Blitzscaling—a business strategy whereby companies focus on increasing their scale rather than profits—has long been the religion of Silicon Valley. It’s easy to see why; for years, the success of some of today's largest tech companies (i.e. Uber, Airbnb, Facebook, Twitter) has been credited to entrepreneurs who valued growth potential over near-term sustainability.
But choosing to scale rapidly while putting profitability on the proverbial back-burner isn’t a silver bullet. Blitzscaling can fail, and often does when startups are not in a hot sector.
Still, that didn’t discourage entrepreneurs from attempting to replicate the success of blitzscaling in the cannabis industry. With cannabis firms spending billions of dollars on building new facilities and/or production capacity expansion between 2016-2019, the North American marijuana market was practically engulfed by the concept of blitzscaling.

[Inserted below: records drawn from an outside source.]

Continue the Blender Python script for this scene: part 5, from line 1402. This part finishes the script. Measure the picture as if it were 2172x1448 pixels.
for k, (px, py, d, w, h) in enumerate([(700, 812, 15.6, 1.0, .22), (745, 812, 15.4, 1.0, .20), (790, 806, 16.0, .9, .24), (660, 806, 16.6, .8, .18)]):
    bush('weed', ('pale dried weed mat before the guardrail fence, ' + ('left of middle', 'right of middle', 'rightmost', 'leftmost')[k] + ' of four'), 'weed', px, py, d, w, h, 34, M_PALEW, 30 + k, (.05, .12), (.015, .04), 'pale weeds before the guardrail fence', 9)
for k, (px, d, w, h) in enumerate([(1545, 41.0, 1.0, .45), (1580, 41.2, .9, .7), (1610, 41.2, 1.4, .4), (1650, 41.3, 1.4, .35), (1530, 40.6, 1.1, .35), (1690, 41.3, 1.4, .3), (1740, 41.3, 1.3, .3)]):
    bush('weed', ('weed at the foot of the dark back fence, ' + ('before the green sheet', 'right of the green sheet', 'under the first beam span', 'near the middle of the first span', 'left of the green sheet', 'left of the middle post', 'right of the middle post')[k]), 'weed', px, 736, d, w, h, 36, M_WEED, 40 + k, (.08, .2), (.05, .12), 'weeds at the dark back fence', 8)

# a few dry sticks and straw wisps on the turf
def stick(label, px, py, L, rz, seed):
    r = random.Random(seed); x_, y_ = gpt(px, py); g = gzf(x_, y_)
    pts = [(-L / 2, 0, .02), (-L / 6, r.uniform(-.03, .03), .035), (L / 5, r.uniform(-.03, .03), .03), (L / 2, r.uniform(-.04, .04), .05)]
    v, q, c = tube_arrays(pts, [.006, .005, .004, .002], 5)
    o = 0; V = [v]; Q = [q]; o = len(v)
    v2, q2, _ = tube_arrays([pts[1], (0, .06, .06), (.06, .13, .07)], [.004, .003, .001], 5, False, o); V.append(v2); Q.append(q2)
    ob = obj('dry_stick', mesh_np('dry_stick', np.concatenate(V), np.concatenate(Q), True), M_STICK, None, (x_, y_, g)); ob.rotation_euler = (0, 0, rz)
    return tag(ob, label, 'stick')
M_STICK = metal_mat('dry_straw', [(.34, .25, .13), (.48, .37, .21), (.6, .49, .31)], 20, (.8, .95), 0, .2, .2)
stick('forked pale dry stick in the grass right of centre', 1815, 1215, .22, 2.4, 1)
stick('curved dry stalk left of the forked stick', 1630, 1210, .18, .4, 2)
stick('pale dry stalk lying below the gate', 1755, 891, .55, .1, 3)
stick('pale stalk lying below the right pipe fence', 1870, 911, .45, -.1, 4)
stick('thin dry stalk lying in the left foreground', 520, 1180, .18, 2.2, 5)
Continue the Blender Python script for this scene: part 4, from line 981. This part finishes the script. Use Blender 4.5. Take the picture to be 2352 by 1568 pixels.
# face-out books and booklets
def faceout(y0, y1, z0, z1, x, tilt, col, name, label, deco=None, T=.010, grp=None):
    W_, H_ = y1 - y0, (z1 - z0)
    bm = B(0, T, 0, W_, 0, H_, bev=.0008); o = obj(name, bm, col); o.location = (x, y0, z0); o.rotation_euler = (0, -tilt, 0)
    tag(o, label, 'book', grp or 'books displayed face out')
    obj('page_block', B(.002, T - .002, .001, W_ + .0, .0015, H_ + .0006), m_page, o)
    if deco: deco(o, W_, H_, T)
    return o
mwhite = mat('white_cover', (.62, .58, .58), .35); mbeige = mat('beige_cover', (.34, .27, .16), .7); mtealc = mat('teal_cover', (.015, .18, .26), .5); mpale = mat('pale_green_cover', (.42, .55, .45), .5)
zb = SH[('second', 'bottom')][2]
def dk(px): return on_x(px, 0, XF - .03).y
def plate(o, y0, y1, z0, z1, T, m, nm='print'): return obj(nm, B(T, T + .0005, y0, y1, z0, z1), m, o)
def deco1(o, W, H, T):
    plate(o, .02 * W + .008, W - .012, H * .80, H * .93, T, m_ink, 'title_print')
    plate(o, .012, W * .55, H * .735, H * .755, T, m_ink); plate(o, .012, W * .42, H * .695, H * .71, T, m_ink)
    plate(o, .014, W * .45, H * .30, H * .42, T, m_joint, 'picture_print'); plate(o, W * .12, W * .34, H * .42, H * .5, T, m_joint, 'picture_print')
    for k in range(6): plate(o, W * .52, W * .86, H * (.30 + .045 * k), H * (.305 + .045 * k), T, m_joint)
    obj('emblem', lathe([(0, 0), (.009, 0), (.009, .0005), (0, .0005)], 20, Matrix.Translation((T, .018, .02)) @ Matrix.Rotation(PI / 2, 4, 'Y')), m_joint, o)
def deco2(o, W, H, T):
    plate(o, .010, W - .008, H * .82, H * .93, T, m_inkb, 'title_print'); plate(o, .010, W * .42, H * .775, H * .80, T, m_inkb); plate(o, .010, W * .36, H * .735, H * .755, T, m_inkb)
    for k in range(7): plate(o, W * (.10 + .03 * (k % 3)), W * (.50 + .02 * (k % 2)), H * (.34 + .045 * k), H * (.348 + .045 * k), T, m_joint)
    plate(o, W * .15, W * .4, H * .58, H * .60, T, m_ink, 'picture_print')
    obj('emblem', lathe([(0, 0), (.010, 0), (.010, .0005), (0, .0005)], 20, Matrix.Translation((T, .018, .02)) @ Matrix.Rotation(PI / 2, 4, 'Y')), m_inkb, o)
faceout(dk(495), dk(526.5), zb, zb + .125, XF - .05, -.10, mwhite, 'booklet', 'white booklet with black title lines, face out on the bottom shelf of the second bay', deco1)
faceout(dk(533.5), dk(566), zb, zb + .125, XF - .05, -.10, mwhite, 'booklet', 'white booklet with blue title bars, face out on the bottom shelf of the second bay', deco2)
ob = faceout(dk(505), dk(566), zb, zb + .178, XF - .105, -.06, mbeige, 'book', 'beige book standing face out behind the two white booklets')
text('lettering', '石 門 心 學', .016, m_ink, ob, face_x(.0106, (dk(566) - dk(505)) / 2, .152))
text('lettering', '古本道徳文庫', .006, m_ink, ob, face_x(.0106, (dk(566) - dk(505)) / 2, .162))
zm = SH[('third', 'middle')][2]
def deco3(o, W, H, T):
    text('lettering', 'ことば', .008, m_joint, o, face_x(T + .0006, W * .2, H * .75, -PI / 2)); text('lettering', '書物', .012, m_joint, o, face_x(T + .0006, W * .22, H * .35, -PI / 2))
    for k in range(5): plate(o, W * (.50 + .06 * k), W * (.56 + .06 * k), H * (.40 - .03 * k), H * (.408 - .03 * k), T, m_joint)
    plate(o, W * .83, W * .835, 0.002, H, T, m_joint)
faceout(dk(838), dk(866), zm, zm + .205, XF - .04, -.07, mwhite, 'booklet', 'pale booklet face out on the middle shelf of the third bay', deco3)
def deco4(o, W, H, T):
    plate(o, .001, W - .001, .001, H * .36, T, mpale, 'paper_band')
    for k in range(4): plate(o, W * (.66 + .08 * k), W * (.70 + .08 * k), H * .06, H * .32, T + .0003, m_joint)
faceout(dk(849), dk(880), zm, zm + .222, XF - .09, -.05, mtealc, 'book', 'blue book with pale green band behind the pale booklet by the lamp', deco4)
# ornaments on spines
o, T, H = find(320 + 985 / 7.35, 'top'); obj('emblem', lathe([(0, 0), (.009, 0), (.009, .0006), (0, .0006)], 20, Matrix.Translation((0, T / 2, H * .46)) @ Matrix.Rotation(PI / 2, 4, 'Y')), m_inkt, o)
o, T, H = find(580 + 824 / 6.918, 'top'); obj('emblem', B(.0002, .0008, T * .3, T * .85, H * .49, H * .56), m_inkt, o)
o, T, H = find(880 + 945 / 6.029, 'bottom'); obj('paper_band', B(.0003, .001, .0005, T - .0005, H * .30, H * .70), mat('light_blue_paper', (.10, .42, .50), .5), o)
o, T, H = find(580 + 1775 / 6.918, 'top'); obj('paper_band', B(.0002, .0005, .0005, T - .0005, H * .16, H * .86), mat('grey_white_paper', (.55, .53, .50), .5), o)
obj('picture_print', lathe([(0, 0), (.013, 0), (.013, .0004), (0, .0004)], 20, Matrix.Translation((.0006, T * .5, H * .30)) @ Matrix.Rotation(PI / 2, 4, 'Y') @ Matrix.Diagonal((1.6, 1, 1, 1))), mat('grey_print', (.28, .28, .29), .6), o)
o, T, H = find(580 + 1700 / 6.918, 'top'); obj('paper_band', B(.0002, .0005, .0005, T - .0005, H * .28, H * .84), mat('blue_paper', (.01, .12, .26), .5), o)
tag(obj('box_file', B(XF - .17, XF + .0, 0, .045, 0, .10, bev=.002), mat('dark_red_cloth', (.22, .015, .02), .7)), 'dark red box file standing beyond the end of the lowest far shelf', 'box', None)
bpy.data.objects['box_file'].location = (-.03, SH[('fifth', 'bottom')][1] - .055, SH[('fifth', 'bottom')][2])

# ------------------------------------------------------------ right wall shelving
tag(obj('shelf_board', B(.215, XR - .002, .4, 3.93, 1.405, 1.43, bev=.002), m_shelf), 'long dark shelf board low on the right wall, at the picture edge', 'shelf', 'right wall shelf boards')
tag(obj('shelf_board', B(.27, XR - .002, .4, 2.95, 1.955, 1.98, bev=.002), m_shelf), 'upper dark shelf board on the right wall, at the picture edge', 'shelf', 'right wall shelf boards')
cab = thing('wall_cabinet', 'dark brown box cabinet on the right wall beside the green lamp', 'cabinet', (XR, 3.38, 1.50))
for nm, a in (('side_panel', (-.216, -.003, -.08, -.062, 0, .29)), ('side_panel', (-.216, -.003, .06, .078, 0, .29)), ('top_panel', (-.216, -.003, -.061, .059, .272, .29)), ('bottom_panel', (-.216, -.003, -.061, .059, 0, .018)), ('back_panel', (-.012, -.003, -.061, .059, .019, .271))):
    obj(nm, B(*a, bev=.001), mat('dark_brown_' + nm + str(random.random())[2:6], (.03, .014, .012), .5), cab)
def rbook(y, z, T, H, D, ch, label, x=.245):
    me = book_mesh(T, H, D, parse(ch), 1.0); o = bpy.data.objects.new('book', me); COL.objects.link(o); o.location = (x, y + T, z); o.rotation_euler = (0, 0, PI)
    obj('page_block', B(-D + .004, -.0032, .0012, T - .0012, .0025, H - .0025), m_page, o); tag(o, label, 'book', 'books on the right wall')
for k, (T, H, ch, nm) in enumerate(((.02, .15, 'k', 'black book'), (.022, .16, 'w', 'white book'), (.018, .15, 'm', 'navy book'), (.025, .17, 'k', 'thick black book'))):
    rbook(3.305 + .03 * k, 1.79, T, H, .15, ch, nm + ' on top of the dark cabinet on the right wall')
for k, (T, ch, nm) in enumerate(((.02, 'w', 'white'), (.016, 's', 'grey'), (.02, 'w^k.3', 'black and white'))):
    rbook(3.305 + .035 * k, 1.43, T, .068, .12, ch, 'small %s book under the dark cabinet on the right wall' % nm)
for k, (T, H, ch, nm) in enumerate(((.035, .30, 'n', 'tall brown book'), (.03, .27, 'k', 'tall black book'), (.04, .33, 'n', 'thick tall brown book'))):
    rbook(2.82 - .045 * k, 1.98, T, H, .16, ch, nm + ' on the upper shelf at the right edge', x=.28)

Of course, with hindsight it’s easy to critique the marijuana industry’s blitzscaling modus operandi during those years. I merely use it as a cautionary tale, as I’m sure you’ve all seen the recent bankruptcies, liquidations, and desperation financings in the sector.
With the winds of consolidation in the air, now is a good time for reflection on how blitzscaling shaped the global cannabis industry—and why it didn’t work out quite the same way it has for many Silicon Valley firms.
How cannabis blitzscaling went awry
First and foremost, cannabis companies that attempted to blitzscale were at an immediate disadvantage due to lengthy project timescales: unlike releasing a new software upgrade, building out a multi-million dollar cannabis production facility can take years. Not only that, but cannabis firms were at the mercy of an evolving regulatory landscape.
Via strategy+business,
“Historically, stories of breakneck growth involved either computer software, which offers nearly unlimited scalability in terms of distribution, or software-enabled hardware, such as the Fitbit fitness tracker or Tesla electric car, whose software component allows the company to innovate on software timescales (days or weeks) rather than hardware timescales (years). Moreover, the speed and flexibility of software development allow companies to iterate and recover from the inevitable missteps of haste."
Blitzscaling is most effective when there are two components involved: 1) a disruptive innovation and 2) a long, drawn-out period of optimism for the sector.
Many cannabis companies were blitzscaling under the impression that legal markets would continue to open up around the world—almost sequentially. However, the timeline for widespread cannabis legalization remains unknown and behind most predictions—meaning, many cannabis companies may have “overscaled” their operations relative to the size of the market opportunity.
Adam Bierman said it best in an interview with the Financial Post during his time as MedMen’s Chief Executive Officer,
“The last [cannabis] industry chapter was defined by growth at all costs . . . Now we’re transitioning out of that chapter, and that transition is harsh and quick.”
And that,
“. . . We’re now entering a stage where [cannabis] businesses are going to have to be self-sustaining.”
Blitzscaling Isn’t Always the Answer
Given the widely publicized successes of companies like Uber and Airbnb, many entrepreneurs have been led to believe that the only way to build a successful business is through aggressive scaling, no matter the costs.
Blitzscaling isn't always the best idea, as evidenced by recent developments in the cannabis industry. And it won’t be the last sector to be beaten down by this strategy. In my view, it’s an all-in, high risk high reward strategy. What makes blitzscaling so challenging, is the entrepreneur requires an above average duration for an industry cycle if the strategy is to work.